Dans ce premier tome fort introductif et rapide à lire, vu la narration des plus épurées du duo, nous suivons le jeune Kaina, héros éponyme de l’histoire, qui vit dans les canopées d’arbres gigantesques qui ont poussés sur une terre recouverte de neige telle une mer. Dernier garçon de sa génération, il fait survivre son village peuplé de vieillard et vieillarde, cohabitant ainsi avec les créatures des sommets, jusqu’au jour où une jeune fille de son âge arrive en utilisant une de ces créatures comme montgolfière, pensant trouver un saga pouvant résoudre les problèmes qu’il y a sur terre dans la mer de neige. L’histoire va nous conter l’histoire de la rencontre de ces deux mondes.

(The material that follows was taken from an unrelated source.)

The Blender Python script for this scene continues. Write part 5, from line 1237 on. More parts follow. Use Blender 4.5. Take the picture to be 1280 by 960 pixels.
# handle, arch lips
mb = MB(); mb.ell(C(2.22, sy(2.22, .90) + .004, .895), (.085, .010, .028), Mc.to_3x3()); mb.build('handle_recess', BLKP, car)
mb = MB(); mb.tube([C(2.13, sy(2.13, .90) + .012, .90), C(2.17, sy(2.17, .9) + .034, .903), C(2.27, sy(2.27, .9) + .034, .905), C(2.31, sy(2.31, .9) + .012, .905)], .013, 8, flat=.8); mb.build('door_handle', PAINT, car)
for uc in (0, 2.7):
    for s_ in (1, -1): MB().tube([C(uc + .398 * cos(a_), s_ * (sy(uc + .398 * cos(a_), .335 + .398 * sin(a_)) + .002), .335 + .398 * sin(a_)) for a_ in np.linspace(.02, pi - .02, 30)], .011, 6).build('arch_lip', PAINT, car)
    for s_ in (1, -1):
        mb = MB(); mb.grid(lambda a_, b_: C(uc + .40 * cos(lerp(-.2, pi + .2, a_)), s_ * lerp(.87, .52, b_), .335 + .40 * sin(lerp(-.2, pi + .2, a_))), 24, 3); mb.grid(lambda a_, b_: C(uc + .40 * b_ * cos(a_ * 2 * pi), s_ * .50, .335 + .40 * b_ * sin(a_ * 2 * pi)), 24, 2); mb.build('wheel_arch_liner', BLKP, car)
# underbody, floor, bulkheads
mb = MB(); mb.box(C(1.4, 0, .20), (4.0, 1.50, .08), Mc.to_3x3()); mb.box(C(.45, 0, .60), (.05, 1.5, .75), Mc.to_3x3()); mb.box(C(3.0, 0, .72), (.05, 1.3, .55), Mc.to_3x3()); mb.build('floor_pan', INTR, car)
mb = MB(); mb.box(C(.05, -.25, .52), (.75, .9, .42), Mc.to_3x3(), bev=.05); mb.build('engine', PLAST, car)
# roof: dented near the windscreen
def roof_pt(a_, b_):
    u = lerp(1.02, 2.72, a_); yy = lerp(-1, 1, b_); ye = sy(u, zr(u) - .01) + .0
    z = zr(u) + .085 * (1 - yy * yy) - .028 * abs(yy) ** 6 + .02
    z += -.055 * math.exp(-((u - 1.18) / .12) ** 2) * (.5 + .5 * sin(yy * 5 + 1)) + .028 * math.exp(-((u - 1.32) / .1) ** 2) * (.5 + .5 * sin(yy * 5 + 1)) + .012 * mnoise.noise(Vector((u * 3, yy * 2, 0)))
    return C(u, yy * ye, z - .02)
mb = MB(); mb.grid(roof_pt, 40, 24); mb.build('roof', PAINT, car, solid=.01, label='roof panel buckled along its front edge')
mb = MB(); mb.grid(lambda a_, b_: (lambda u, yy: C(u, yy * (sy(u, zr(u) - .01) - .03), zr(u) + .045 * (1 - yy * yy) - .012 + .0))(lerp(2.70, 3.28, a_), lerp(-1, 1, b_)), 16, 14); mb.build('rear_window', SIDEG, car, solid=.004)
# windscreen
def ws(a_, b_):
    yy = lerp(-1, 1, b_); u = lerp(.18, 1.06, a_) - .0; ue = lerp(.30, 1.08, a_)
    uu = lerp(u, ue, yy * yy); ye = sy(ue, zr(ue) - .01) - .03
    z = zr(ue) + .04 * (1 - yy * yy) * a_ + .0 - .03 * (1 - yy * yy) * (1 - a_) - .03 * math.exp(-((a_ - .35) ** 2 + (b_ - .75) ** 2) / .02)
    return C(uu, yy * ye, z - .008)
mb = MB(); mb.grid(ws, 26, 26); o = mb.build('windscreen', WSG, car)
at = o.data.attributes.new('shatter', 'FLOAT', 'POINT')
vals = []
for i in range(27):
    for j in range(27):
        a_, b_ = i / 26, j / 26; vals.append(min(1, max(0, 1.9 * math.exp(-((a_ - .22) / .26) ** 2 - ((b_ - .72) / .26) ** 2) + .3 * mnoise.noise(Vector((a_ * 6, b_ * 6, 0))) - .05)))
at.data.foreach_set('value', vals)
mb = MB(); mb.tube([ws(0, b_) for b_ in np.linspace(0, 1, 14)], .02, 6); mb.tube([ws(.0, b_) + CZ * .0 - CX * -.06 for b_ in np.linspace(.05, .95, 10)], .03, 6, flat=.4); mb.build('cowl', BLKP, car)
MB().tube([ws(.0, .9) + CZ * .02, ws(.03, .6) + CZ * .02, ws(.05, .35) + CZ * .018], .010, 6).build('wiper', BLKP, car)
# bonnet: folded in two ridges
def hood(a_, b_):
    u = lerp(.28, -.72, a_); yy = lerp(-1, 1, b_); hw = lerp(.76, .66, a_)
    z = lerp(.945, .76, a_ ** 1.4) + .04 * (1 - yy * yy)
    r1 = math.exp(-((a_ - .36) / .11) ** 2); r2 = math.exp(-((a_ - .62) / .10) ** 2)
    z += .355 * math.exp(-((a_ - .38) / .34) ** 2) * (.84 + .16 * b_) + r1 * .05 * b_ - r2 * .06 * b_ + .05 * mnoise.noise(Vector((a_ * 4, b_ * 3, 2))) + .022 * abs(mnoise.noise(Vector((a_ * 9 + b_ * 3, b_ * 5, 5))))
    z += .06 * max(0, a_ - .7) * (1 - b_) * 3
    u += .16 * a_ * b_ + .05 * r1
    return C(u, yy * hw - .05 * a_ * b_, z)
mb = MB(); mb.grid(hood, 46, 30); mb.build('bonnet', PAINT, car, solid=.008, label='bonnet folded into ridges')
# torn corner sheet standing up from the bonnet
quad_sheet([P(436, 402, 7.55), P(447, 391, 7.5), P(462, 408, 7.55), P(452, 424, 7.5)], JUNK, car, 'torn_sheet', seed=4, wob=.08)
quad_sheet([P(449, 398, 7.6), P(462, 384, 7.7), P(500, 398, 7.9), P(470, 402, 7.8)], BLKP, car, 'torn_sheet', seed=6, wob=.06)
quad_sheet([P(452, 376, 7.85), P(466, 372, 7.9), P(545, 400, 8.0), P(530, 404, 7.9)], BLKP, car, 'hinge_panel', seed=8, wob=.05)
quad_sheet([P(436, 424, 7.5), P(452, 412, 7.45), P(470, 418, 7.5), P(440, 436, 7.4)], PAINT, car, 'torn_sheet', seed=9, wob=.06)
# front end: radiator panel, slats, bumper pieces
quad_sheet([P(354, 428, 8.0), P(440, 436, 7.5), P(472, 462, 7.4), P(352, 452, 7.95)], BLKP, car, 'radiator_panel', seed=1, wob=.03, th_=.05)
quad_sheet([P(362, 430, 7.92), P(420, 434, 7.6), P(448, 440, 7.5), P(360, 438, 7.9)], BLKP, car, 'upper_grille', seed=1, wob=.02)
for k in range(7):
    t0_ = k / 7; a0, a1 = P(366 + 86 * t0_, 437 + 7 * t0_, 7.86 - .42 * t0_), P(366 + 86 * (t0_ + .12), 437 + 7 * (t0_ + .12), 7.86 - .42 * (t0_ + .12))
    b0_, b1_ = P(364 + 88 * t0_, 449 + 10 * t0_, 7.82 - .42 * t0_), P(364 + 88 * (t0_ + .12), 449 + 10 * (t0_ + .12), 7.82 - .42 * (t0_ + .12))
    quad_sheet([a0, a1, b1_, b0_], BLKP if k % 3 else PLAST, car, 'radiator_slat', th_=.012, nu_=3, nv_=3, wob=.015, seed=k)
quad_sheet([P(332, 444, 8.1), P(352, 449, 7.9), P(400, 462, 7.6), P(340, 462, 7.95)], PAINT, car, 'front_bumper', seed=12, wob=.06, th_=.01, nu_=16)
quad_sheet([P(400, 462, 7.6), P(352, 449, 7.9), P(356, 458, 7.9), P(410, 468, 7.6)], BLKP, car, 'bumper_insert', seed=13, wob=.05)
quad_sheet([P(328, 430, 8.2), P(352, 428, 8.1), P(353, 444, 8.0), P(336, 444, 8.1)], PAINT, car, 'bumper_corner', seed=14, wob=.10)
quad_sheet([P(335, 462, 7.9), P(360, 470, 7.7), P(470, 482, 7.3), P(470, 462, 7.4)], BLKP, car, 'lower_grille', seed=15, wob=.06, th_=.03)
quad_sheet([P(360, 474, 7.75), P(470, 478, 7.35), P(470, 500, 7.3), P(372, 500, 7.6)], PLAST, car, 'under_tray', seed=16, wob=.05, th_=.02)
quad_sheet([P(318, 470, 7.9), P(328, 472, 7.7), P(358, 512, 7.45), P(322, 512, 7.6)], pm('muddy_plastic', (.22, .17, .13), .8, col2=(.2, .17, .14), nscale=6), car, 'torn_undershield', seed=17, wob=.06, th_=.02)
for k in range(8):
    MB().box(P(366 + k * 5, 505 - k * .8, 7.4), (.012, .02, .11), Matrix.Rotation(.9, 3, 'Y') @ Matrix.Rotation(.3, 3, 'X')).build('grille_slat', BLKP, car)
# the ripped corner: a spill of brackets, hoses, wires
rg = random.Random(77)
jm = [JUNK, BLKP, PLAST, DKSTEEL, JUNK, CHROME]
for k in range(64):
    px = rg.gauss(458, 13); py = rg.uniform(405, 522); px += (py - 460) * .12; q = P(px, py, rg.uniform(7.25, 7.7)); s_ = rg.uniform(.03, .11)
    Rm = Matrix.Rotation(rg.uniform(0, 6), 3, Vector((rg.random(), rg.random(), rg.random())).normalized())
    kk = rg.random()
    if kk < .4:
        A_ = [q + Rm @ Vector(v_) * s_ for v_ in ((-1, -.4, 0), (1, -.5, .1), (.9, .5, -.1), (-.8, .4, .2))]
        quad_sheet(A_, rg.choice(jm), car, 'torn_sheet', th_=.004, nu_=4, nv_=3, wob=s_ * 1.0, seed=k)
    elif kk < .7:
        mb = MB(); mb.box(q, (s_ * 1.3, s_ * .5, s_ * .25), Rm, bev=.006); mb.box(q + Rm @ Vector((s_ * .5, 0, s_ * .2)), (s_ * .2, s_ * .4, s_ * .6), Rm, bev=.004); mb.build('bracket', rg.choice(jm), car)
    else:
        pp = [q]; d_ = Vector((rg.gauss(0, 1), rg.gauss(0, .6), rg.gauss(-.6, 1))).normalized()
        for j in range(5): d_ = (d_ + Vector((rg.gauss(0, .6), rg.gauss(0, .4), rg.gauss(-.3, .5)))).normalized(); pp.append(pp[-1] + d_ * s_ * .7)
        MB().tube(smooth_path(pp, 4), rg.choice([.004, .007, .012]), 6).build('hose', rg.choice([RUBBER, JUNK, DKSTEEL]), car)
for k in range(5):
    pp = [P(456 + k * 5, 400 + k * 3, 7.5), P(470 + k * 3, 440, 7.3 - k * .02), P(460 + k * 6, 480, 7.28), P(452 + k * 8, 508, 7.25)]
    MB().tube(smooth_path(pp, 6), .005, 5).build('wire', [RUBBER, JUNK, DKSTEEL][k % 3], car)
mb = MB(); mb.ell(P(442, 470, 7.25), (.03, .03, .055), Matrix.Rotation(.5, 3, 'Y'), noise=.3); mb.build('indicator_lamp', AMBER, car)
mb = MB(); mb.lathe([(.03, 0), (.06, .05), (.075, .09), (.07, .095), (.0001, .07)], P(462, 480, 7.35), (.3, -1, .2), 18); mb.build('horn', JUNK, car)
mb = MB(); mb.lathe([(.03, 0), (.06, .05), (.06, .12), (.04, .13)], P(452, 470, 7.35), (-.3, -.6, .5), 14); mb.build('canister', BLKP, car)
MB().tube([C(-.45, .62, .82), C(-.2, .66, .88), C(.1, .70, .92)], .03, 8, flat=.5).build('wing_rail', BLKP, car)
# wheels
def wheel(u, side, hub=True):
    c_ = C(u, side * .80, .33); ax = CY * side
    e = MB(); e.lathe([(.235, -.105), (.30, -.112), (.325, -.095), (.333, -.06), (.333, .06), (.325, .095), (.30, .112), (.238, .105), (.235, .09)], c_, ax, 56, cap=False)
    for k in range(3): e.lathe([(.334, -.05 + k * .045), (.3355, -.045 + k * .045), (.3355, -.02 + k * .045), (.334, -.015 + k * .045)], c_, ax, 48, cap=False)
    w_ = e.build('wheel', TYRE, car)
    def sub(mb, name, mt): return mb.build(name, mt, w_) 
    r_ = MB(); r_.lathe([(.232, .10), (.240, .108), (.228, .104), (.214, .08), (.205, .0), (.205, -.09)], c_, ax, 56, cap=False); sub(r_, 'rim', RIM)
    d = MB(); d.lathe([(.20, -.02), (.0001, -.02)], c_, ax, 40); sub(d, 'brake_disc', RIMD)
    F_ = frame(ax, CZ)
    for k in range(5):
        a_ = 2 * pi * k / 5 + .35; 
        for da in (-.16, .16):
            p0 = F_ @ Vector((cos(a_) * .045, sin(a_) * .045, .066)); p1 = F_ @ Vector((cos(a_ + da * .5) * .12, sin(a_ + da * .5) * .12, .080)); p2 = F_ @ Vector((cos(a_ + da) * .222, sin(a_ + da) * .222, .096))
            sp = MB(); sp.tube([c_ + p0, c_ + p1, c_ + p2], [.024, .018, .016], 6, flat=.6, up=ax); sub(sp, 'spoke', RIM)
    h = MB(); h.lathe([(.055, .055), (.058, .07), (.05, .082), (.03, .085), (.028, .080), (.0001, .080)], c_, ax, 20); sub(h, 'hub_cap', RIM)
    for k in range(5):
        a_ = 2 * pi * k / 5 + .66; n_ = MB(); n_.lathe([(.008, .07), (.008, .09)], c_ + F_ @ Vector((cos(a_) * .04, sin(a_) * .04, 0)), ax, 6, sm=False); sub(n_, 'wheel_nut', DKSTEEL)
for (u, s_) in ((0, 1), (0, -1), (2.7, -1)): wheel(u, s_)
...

Nous sommes dans une histoire de survie où vont se confronter deux civilisations différentes, qui ont évolué dans des mondes différents, avec des contraintes et des problématiques différentes, qui s’annoncent à la fois classiques, déjà vu dans nombre de titres de SF comme ceux d‘Elisabeth Vonarburg ou Ursula Le Guin sur les thèmes de la natalité, Miyazaki sur le rapport à la nature et les rivalités entre peuples concernant des ressources, ou Neal Stephenson sur l’importance de l’écrit comme mémoire. Et je ne peux pas en dire beaucoup plus car ce premier tome est fort peu bavard.
Pour l’instant l’intrigue apporte plus de questions que de réponses mais la narration s’annonce plaisante à la fois un peu aventureuse (avec ses attaques d’insectes à faire peur aux phobiques) et contemplative (avec ses réflexions écolo et natalistes). C’est assez équilibré. Mais en même temps, les personnages semblent très archétypaux et je n’ai pas encore d’éléments me permettant de m’attacher réellement à eux. C’est un peu plat avec, on le sent, surtout l’intention de faire un récit de SF classique, hommage, bien carré.
J’ai passé un bon moment avec ce lent début de récit science-fictionnel promettant des réflexions intéressantes sur l’écologie, la natalité, le rapport à l’altérité. C’est encore assez timide mais on a envie de faire confiance aux sommités derrière ainsi qu’aux influences qu’on sent. L’alliance Nihei – Takemoto tient décidément plutôt bien ses promesses.